There are countless other considerations: the central role of reproduction in upholding patriarchy all around the world or the actual practicalities and consequences of voluntary extinction, for example. Also — does this imply that we ought to feel guilty about existing?

In short, upgrading your light bulbs will not resuscitate the drowning polar bears. Undertaking a DIY vasectomy, while haphazard and bloody, would be a better bet.

I would argue that to some extent we already do and have been, long before Al Gore emerged to teach us about the environment. VHEMT points out that their idea of a humanless world is ancient. Abrahamic religions and Sumerian mythology both contain narratives of floods, sent by disapproving gods to smite humanity; the same goes for Hindu and Greek gods. Which is to say, we’ve always been into this sort of thing. At some level, this represents humanity’s deep awareness of the amount of harm we cause, whether to ourselves, other creatures or divine law — depending on how you view it. 
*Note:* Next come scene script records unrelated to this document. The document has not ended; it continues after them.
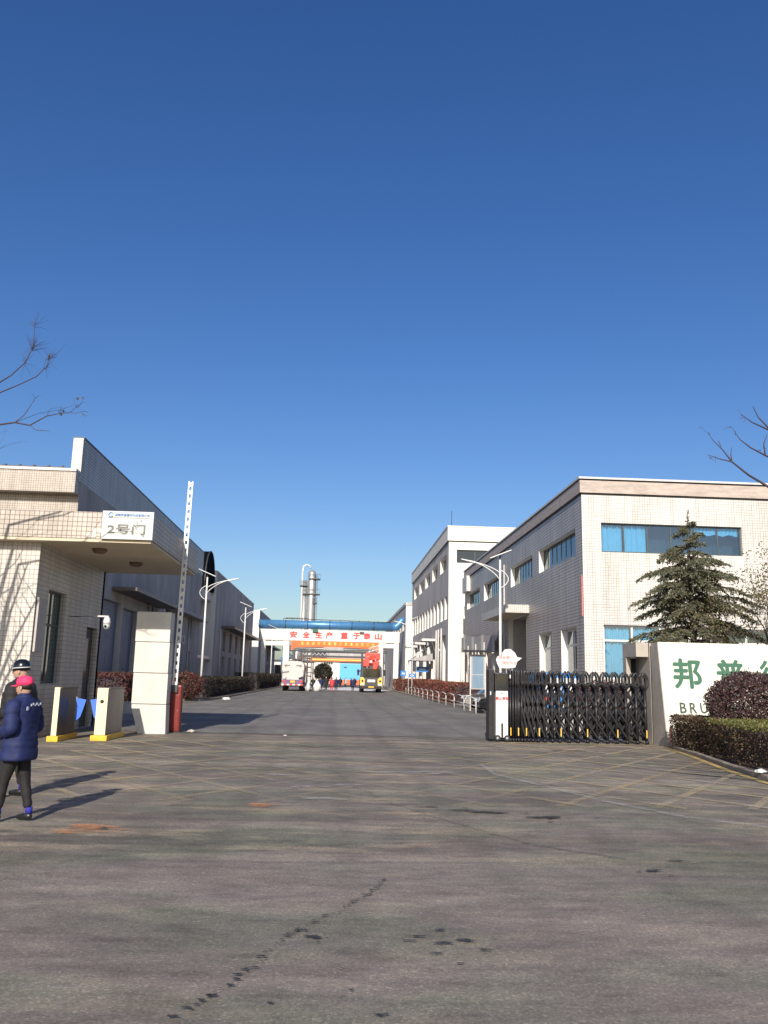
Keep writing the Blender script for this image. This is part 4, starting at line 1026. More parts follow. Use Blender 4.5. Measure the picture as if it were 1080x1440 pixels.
def column_tower():
    R = thing('distillation_columns', (-7.4, 230, 0), 'tall silver process column with ladders and platforms beside a thinner pipe column', 'tower')
    b = MB(); b.lathe([(1.5, 0), (1.5, 6), (1.3, 7), (1.25, 14), (1.12, 22), (1.05, 29.0), (.7, 29.6), (.15, 29.9)], -6.85, 230, 18); b.build('main_column', 'steel', R)
    b = MB(); b.tube([(-8.75, 229.8, 0), (-8.75, 229.8, 27)], .62, 12); b.build('second_column', 'steel', R)
    b = MB(); b.tube([(-9.4, 229.3, 0), (-9.4, 229.3, 29.6), (-9.2, 229.4, 30.8), (-8.4, 229.6, 31.3), (-7.6, 229.8, 31.0), (-7.3, 230, 30.2)], .22, 10); b.build('overhead_pipe', 'white_metal', R)
    for z, x0, x1 in ((27.3, -7.6, -4.6), (23.2, -9.2, -4.6), (20.8, -6.4, -5.4), (25.4, -10, -8)):
        b = MB(); b.box(x0, x1, 228.6, 231.2, z, z+.25)
        for i in range(5): x = x0+(x1-x0)*i/4; b.box(x-.03, x+.03, 228.6, 228.66, z+.25, z+1.4)
        b.box(x0, x1, 228.6, 228.66, z+1.3, z+1.4); b.build('platform', 'dark_metal', R)
    b = MB()
    for x in (-5.7, -5.3): b.tube([(x, 229, 0), (x, 229, 28.5)], .05, 5)
    for i in range(60): b.box(-5.7, -5.3, 228.97, 229.03, .4+i*.46, .45+i*.46)
    b.build('ladder', 'dark_metal', R)
column_tower()
R = thing('silver_tank', (-8.3, 172, 0), 'short silver column showing under the left of the orange banner', 'tank')
b = MB(); b.lathe([(.95, 0), (.95, 6.5), (.5, 7.2), (.1, 7.4)], -7.5, 172, 18); b.build('shell', 'steel', R)
b = MB(); b.tube([(-9.4, 172, 0), (-9.4, 172, 5.6), (-8.9, 172, 6.1)], .3, 8); b.tube([(-10.4, 171, 0), (-10.4, 171, 5.2), (-8.6, 171, 5.2)], .2, 8); b.build('side_pipe', 'pipe_blue', R)
b = MB(); b.box(-11.6, -8.5, 170, 171.5, 0, 3.8); b.build('pump_house', 'dark_metal', R)
R = thing('process_frame', (-6.6, 190, 0), 'dark steel process frame with small tanks left of the round tree', 'frame')
for x in (-9.0, -7.4, -5.9, -4.7):
    b = MB(); b.box(x-.12, x+.12, 190, 190.3, 0, 7.4); b.build('post', 'dark_metal', R)
for z in (2.4, 4.6, 6.8):
    b = MB(); b.box(-9.1, -4.6, 189.9, 192.5, z, z+.18); b.build('deck', 'dark_metal', R)
for i, (x, z, rr0) in enumerate(((-8.2, 2.6, .5), (-6.6, 2.6, .45), (-5.3, 4.8, .4), (-7.8, 4.8, .55))):
    b = MB(); b.lathe([(rr0*.4, z), (rr0, z+.15), (rr0, z+1.3), (rr0*.4, z+1.5)], x, 191, 12); b.build('small_tank', 'rust' if i % 2 else 'corr_sheet', R)
R = thing('brown_scaffold', (-5.6, 160, 0), 'rusty scaffold of thin pipes left of the white workshop', 'scaffold')
b = MB()
for x in (-6.9, -6.0, -5.1, -4.3):
    b.tube([(x, 160, 0), (x, 160, 6)], .07, 5); b.tube([(x, 162, 0), (x, 162, 6)], .07, 5)
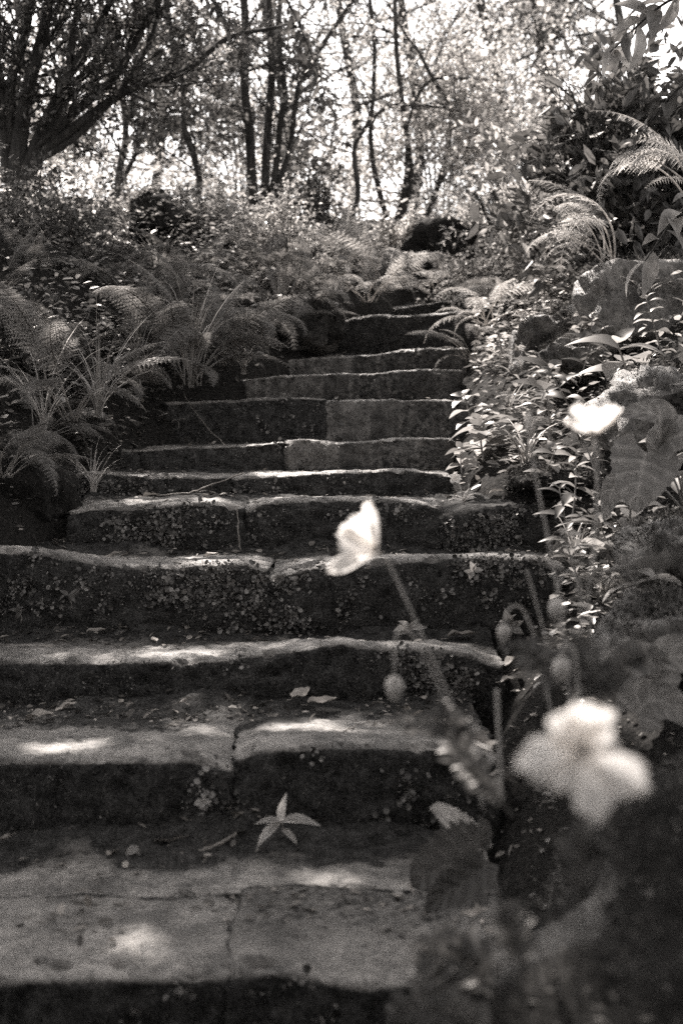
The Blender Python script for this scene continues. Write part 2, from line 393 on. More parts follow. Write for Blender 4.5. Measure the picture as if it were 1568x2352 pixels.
# ------------------------------------------------------------------ stone steps
RISER = []   # samples on risers for liverwort: pos, normal
TREAD = []   # samples on treads for litter
def block(label, lip, d, row, ztop=None, depth=None, mossr=1.0, seed=0, rad=.035, amp=.012, material=None, zbot=None, bul=.015, mosst=0.0, backm=.85, fil=None, name='stone_step', cat='stone step', group='stone steps of the garden stairway'):
    rng = np.random.default_rng(seed)
    zt0 = ZS[row] if ztop is None else ztop
    if depth is None: depth = DS[row + 1] - DS[row] + .07
    if zbot is None: zbot = (ZS[row - 1] if row > 0 else -.25) - .06
    LP = np.array([at(a, b, d) for a, b in lip])
    if fil is None: fil = .028 if row in (1, 2, 3) else .012
    x0, x1 = LP[0, 0], LP[-1, 0]
    nx = max(12, int((x1 - x0) / .0095))
    xs = np.linspace(x0, x1, nx)
    zl = np.interp(xs, LP[:, 0], LP[:, 2])
    ker = np.hanning(9); ker /= ker.sum(); zl = np.convolve(np.pad(zl, 4, mode='edge'), ker, 'valid')
    n1, n2, n3 = 22, 8, max(10, int(depth / .012))
    rows = []
    a = np.linspace(0, pi / 2, n2)
    for x, z in zip(xs, zl):
        zz = np.linspace(zbot, z - rad, n1, endpoint=False)
        t = (zz - zbot) / max(z - rad - zbot, .01)
        fy = d - bul * np.sin(t * pi) * 1.0 + (1 - t) * .0
        f = np.stack([fy, zz], -1)
        arc = np.stack([d + rad - rad * np.cos(a), z - rad + rad * np.sin(a)], -1)
        ty = np.linspace(d + rad, d + depth, n3 + 1)[1:]
        k = sstep((ty - d) / depth, .05, .9)
        tz = z * (1 - k) + (zt0 + .004) * k
        fl = fil * (1 + .5 * sin(x * 7 + seed) + .3 * sin(x * 19 + seed * 2))
        tz = tz + fl * sstep((ty - d) / (depth - .07), .72, 1.02)
        tp = np.stack([ty, tz], -1)
        bk = np.stack([[d + depth + .005] * 3, np.linspace(zt0 - .02, zbot, 3)], -1)
        bt = np.stack([np.linspace(d + depth - .02, d + .03, 3), [zbot - .003] * 3], -1)
        rows.append(np.concatenate([f, arc, tp, bk, bt]))
    R = np.array(rows); m = R.shape[1]
    # rounded ends
    ex = []; E = []
    cen = lambda r: np.array([d + depth * .5, (zbot + r[n1 + n2 + 3, 1]) * .5])
    for ang in (0.15, .5, .9, 1.25, 1.5):
        ex.append((sin(ang) * .022, 1 - (1 - cos(ang)) * .10))
    L_ = [np.array([cen(R[0]) + (R[0] - cen(R[0])) * s]) for o, s in ex][::-1]
    R_ = [np.array([cen(R[-1]) + (R[-1] - cen(R[-1])) * s]) for o, s in ex]
    XS = np.concatenate([[x0 - o for o, s in ex][::-1], xs, [x1 + o for o, s in ex]])
    R = np.concatenate(L_ + [R] + R_)
    V = np.stack([np.repeat(XS[:, None], m, 1), R[..., 0], R[..., 1]], -1)
    nn = V.shape[0]
    # normals approx + noise displacement
    dU = np.gradient(V, axis=0); dV = np.gradient(V, axis=1)
    N = norm(np.cross(dV, dU)); 
    if N[nn // 2, n1 + n2 + 4, 2] < 0: N = -N
    P = V.reshape(-1, 3)
    lo = fbm(P + seed * 3.7, 5.5, 4, seed).reshape(nn, m); hi = fbm(P + seed, 38, 3, seed + 9).reshape(nn, m)
    up = sstep(N[..., 2], .3, .9)
    mid = fbm(P + seed * 2.1, 15, 4, seed + 21, .6).reshape(nn, m)
    pit = np.clip(fbm(P + seed, 24, 3, seed + 31).reshape(nn, m) - .25, 0, .6)
    lipz = np.zeros((nn, m)); lipz[:, n1 - 4:n1 + n2 + 3] = 1
    chip = np.clip(mid - .35, 0, .5) * lipz
    V = V + N * ((amp * lo * (1 - .55 * up)) + .006 * mid * (1 - .5 * up) + .006 * hi * (1 - .5 * up) - .010 * pit - .035 * chip - .003)[..., None]
    # chips along the lip
    moss = np.clip((1 - up) * 1.0, 0, 1) * mossr + mosst * up
    back = sstep((V[..., 1] - d) / depth + .22 * lo, .30, .75) * up
    moss = np.clip(moss + back * backm, 0, 1.1)
    ids = np.arange(nn * m).reshape(nn, m); nj = np.roll(ids, -1, axis=1)
    F = np.stack([ids[:-1], ids[1:], nj[1:], nj[:-1]], -1).reshape(-1, 4)[:, ::-1]
    V = V.reshape(-1, 3)
    caps = np.array([ids[0][::-1], ids[-1]])[:, ::-1]
    o = mesh_obj(name, V, [F, caps], material or M_STEP, None, {'moss': moss.ravel()}, True, (float(xs.mean()), d + depth / 2, zbot))
    tag(o, label, cat, group)
    VV = V.reshape(nn, m, 3)
    RISER.append((row, VV[5:-5, 1:n1 + 4].reshape(-1, 3), N[5:-5, 1:n1 + 4].reshape(-1, 3)))
    TREAD.append((row, d, depth, VV[5:-5, n1 + n2:n1 + n2 + n3].reshape(-1, 3)))
    return o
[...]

I think that, on some mental level, correctly or incorrectly, we all believe that the earth and its other inhabitants would be better off without us providing company. If nothing else, that ought to convince one to seriously consider the ethics of the environmental baggage that comes with existence and consumption and thus, to consider the VHEMT proposition seriously.

VHEMT may be full of crazy people; at first glance, they certainly strike one as absurd.

But the breeders of the West, whose cultures are constructed around the justification of global inequality and gross injustice, are something worse than crazy and absurd. Ironically, voluntary human extinction, as proposed by these concerningly enthusiastic undertakers, may be the most humane resolution to this pickle we find ourselves in. 

In a historical sense, though, it would be singularly inhumane; such a collective act of selflessness and courage has not yet been witnessed.

Raveen Sivashanker does not expect you to immediately relinquish your reproductive capabilities. Give it some thought, and replace your light bulbs in the meantime.